→ TASK DIRECTIONS: Set down exactly the first line of the entries and every line after it, through the line with "S.camera = cam".

→ EXTRACTED INFORMATION:
• • • • • • •

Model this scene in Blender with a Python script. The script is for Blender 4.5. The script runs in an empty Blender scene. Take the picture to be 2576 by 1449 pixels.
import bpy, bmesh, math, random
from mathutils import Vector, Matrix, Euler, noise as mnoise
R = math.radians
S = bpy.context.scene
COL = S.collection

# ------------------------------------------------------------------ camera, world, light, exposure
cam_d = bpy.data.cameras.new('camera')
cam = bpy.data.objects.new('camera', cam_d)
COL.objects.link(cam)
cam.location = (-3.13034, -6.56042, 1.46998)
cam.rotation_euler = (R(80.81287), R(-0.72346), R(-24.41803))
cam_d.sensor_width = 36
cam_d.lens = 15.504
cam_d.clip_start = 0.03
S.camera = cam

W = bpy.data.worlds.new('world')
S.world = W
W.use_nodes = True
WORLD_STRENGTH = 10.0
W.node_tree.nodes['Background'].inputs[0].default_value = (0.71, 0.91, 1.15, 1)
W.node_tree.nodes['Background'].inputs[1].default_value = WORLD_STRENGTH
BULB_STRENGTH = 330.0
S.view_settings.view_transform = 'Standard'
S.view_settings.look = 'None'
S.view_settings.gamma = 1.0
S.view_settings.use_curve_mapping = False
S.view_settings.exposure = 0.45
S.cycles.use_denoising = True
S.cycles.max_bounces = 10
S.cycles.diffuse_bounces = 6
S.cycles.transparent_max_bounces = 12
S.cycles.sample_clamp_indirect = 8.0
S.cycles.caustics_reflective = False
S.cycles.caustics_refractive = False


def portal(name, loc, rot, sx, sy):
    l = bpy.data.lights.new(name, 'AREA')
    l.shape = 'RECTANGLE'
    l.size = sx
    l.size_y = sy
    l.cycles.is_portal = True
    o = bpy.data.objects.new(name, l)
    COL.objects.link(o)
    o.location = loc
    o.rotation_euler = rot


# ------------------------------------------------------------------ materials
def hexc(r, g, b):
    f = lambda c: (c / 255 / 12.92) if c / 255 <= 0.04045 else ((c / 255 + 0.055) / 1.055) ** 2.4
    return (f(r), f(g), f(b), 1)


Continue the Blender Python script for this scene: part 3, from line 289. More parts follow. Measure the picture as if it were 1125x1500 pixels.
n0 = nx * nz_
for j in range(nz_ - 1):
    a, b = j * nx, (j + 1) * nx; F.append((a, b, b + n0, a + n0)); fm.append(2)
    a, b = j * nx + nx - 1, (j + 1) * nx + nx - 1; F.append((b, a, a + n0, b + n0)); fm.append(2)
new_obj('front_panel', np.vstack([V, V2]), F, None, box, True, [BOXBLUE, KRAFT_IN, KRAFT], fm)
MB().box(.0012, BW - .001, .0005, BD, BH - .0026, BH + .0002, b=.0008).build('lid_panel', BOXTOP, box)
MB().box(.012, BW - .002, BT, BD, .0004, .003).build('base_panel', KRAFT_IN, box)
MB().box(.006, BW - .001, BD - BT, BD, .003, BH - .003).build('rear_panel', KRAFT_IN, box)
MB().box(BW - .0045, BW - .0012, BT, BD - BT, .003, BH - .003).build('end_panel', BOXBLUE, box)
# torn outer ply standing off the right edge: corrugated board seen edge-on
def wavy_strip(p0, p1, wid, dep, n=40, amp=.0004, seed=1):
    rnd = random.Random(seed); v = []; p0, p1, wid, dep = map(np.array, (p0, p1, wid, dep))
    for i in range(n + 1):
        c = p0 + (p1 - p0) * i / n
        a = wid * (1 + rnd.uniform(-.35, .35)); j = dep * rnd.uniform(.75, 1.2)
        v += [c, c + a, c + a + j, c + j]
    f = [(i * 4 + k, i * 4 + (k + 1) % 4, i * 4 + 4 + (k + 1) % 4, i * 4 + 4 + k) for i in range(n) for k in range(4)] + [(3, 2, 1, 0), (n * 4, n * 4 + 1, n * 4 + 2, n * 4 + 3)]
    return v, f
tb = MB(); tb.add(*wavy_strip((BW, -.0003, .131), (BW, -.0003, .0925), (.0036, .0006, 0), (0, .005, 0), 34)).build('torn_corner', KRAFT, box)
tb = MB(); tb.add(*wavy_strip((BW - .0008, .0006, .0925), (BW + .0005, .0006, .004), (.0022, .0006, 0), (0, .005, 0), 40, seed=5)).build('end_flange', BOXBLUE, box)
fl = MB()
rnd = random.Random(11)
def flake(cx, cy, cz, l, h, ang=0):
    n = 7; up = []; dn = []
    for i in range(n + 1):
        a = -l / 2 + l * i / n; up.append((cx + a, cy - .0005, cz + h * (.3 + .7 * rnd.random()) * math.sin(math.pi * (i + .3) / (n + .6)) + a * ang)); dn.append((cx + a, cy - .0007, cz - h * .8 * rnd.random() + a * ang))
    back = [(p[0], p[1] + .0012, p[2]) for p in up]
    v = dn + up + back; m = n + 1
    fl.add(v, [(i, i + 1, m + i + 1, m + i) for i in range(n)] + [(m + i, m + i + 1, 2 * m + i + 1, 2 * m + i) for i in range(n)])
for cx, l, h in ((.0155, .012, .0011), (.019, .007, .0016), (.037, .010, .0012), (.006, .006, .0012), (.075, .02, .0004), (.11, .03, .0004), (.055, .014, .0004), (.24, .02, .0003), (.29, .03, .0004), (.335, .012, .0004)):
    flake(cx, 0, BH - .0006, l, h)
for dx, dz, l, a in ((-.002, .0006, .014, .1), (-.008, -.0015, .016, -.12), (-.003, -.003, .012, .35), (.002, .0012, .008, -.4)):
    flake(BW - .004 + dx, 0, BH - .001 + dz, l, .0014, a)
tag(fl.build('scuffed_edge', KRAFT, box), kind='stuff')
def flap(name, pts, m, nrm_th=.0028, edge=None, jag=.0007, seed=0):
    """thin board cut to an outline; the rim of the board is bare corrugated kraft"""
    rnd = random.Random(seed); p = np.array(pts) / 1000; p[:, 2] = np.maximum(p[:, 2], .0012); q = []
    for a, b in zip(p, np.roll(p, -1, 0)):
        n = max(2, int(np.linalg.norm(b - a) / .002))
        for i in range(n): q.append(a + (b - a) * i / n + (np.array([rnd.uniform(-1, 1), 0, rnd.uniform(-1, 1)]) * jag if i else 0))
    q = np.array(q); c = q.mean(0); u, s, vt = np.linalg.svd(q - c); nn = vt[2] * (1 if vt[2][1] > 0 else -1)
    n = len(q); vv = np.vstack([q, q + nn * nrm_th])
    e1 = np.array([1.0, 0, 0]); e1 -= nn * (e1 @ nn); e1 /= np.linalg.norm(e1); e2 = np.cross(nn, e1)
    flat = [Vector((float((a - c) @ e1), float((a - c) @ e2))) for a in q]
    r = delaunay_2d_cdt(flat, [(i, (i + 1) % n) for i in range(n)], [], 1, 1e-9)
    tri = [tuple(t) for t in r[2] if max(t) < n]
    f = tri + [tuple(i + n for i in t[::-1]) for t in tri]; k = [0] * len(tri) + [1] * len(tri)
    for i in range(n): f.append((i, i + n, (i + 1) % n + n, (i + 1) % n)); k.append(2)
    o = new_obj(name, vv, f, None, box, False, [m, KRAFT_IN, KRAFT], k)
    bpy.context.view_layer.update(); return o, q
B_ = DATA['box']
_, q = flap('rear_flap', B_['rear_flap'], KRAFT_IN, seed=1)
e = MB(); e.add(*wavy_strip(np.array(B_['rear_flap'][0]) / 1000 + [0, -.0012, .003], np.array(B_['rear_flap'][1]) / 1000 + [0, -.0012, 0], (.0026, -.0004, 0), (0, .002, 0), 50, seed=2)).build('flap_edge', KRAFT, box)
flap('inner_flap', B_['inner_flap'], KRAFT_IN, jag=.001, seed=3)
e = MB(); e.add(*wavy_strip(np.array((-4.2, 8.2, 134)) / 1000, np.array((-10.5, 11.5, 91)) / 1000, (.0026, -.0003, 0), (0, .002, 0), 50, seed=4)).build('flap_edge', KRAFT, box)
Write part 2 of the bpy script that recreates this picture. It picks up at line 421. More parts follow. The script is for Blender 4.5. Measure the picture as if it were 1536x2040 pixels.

• • • • • • •

→ FULL OUTPUT:
Model this scene in Blender with a Python script. The script is for Blender 4.5. The script runs in an empty Blender scene. Take the picture to be 2576 by 1449 pixels.
import bpy, bmesh, math, random
from mathutils import Vector, Matrix, Euler, noise as mnoise
R = math.radians
S = bpy.context.scene
COL = S.collection

# ------------------------------------------------------------------ camera, world, light, exposure
cam_d = bpy.data.cameras.new('camera')
cam = bpy.data.objects.new('camera', cam_d)
COL.objects.link(cam)
cam.location = (-3.13034, -6.56042, 1.46998)
cam.rotation_euler = (R(80.81287), R(-0.72346), R(-24.41803))
cam_d.sensor_width = 36
cam_d.lens = 15.504
cam_d.clip_start = 0.03
S.camera = cam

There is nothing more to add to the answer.